I often hear people compare the difficulty of learning English, Spanish, and French.
“Spanish is easier than French.”
“English is easier than Spanish.”
“French is the hardest.”
After learning and teaching all three languages, I’ve come to a clear conclusion:
None of them is inherently easier or harder than the others. They are difficult in different ways.
Difficulty isn’t absolute. It’s relational.
For example, Spanish feels harder to me than French — primarily because of grammar. Spanish has multiple past tenses used actively in everyday speech, frequent subjunctive usage, agreement patterns, reflexive constructions. The system requires constant precision.
At the same time, I personally find French vocabulary easier — not because French has more cognates than Spanish, but because it often feels more intuitively connected to English.
Both Spanish and French share Latin roots with English. You see this clearly in patterns like:
nation / nación / nation
information / información / information
Those parallels exist in both languages.
The difference, for me, appears in everyday vocabulary.
French words often look and sound closer to English, even when the meanings are not identical. Take this example:
French: raisin = grape
English: raisin = dried grape
They aren’t the same word — but they’re clearly related. Both refer to grapes. The conceptual connection is obvious.
Now compare that to Spanish:
uva = grape
There’s no visible or phonetic bridge to English. You simply have to memorize it.
I’ve noticed that if I don’t know a word in French, I can often think of the English word and slightly adjust it — pronunciation, spelling, stress — and surprisingly often I’m correct. That strategy works much less frequently for me in Spanish with high-frequency everyday vocabulary.
This isn’t because Spanish lacks cognates. It absolutely has them. But many common Spanish words come from Latin roots that didn’t enter English in the same form.

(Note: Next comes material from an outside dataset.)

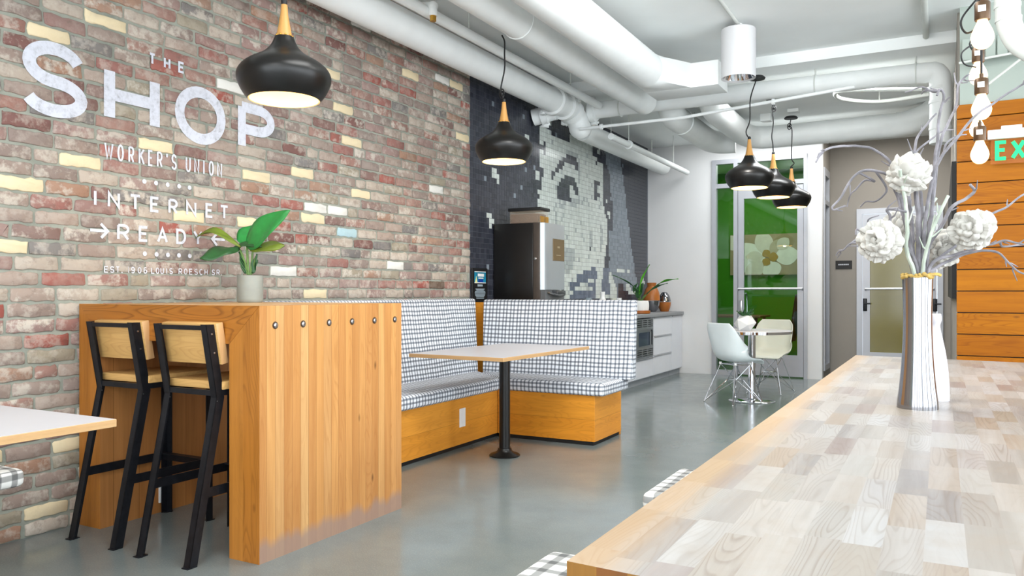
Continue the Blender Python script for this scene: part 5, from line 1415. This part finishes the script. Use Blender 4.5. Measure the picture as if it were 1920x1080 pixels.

English and French, due to centuries of direct contact after the Norman Conquest, share a particularly deep lexical overlap — not just academically, but in many common terms as well.
Research on cross-linguistic influence supports this pattern. Studies show that learners rely heavily on perceived similarity between languages when acquiring vocabulary (Odlin, 1989; Ringbom, 2007). When words look familiar, acquisition and recall are faster.
For other learners, however, French is harder — especially because of pronunciation: nasal vowels, silent letters, liaisons, and the gap between spelling and sound.
And then there’s English.
Interestingly, the only people I consistently hear say English is “easy” are those who began learning it as children.
That observation aligns with research on the Critical Period Hypothesis (Lenneberg, 1967), which suggests that early language acquisition benefits from neurological plasticity. Early exposure often leads to more intuitive pronunciation and grammar development.
For adult learners, English presents very real challenges.
The U.S. Foreign Service Institute classifies French and Spanish as Category I languages for native English speakers, estimating roughly 600–750 classroom hours to reach professional proficiency. That reflects structural similarity — not simplicity.
From my experience teaching English, there are aspects that are genuinely tricky:
• Phrasal verbs (take off, take up, take over — same verb, completely different meanings)
• Spelling vs. pronunciation (though, through, tough, thorough)
• Stress shifts (REcord vs. reCORD, PREsent vs. preSENT)
• A vocabulary system that blends Germanic and Romance roots
These are not small details. They affect comprehension, fluency, and confidence.
So when someone says, “This language is easier,” I always ask:
Easier for whom?
Your native language matters.
Your age when you started matters.
Your exposure matters.
Your motivation matters.
Your learning environment matters.
Every language has elegance.
Every language has logic.
Every language has frustration.
The real difference is not the language itself — it’s the learner’s relationship to it.
And that’s what makes this conversation much more interesting than simply asking which one is “harder.”